A New Chairman, But A Right One ??

Former finance secretary Ashok Chawla was on Thursday sworn in as the new Chairman of the Competition Commission of India, filling up the key post that was lying vacant for over four months.

The appointment of a new Chairman is welcome, but one must wonder whether the former head of the Committee on Allocation, Pricing and Utilisation of Natural Resources is up to the task which he will now have to shoulder. The Commission has been subject to severe criticism in the past few months over the reasoning of its decisions and clearly requires an individual with not only a sound bent of logic and intelligence (which no doubt Mr. Chawla has), but also an individual with excellent knowledge and experience of competition law. Unfortunately, the latter characteristic is presently comparatively hard to find in India.

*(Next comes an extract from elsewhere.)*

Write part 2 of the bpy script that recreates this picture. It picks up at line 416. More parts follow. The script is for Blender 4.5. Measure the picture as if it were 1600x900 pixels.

According to Hindustan Times, when asked about his mandate after taking charge, Chawla said, “It is difficult for me to prioritise any matter right now as I am yet to take a stock of the Commission.”

Also among the nominees was Mr. Anurag Goel, a Member of the Commission. With no intentions to demean Mr. Chawla, perhaps it would have been better to let an individual who has prior experience in the working of the Commission be made in charge of the regulatory authority.

It seems best to reserve judgement and to let the new Chairman’s work speak for itself.